On suspending its instrument and transition training a few months after the school was started, Eastern took over an army operational training unit to assemble flight personnel into crews and give them on-the-job training with big cargo planes.  To provide realistic training, the line operated scheduled cargo flights to Buffalo, Detroit, Miami, Middletown, Macon, Mobile, Memphis, Nashville and Jackson, Mississippi.  An EAL in­structor accompanied each flight.  At one time the OTU cargo runs were flying more hours than two-thirds of the commercial carriers in the United States.  A total of 9,226 hours was amassed by this training group, which, according to the Army, had the highest utilization of any similar school.  The Army requested that schools put  at least 250 hours a month on each ship.  Eastern frequently flew them more than 400 hours a month.  EAL's average was 350 hours per plane per month for training planes.

Like the pilots and mechanics, the navigators trained by Eastern were graduates of army schools but the Army wanted them to have additional training and practical experience before they were assigned to ATC.  To provide the practical experience two DC-3's were modified especially for navigational training.  Each of the planes was equipped with six navigator's tables and other necessary facilities.  Using the lost-ship procedure, navigators and their instructors were flown away from Miami and "lost."  They had to find their position by celestial naviga­tion and then plot a course for home.  These instruction planes were flying in the Caribbean at night long before any military transport flights were scheduled.


Have any family memories to share?  I will post them here.

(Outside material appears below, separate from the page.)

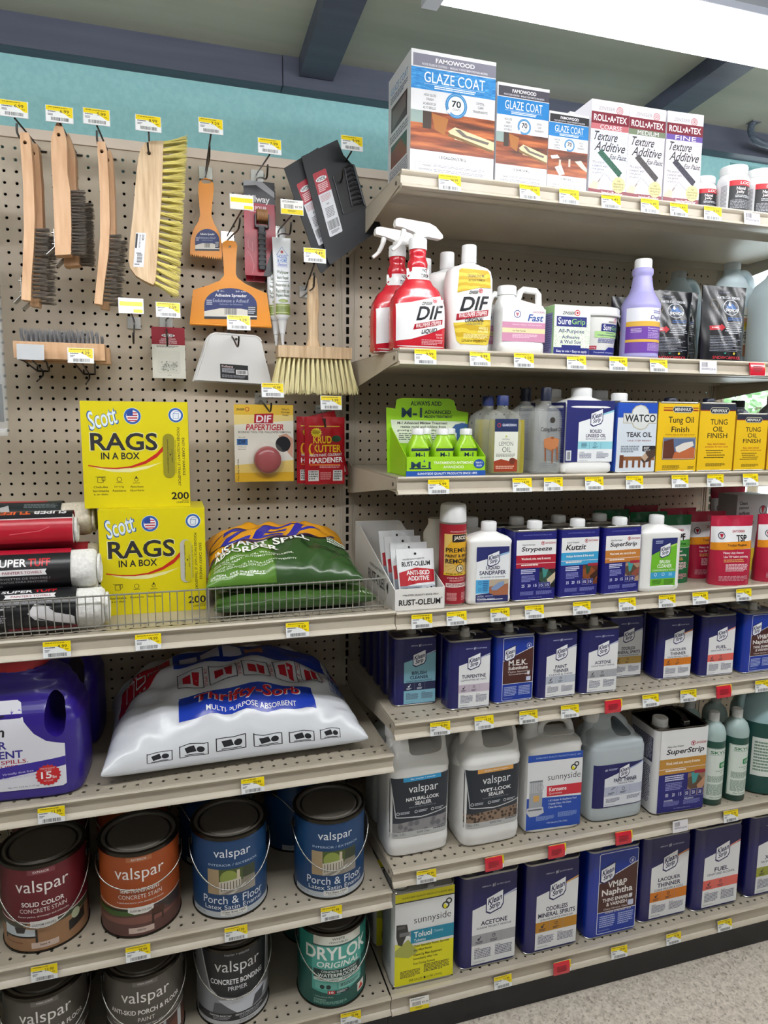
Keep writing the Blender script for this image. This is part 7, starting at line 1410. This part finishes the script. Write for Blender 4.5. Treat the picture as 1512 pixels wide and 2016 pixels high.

HERE'S ONE FROM ROBIN BUSSEY (daughter of Flight Radio Officer J.W. Bussey):  "One story remember my dad telling is of a top secret flight to Guatemala during the war, where they off-loaded many very heavy, unmarked cargo pallets covered with tarps that masked the contents. It was an unusual destination, and the flight manifest did not list the nature of the shipment, also something highly unusual. There was also a heavily armed military escort for the cargo that originated from Fort Knox, TN. Apparently, a recently-deposed dictator had disappeared after looting the treasury, which threatened to bankrupt the country and create economic chaos for the region. The dictator had been replaced by a new presidente who was friendly to the US. Within hours of the EAL plane landing, the news reported the missing gold had been “found,” and Guatemala’s economy was once more fiscally sound."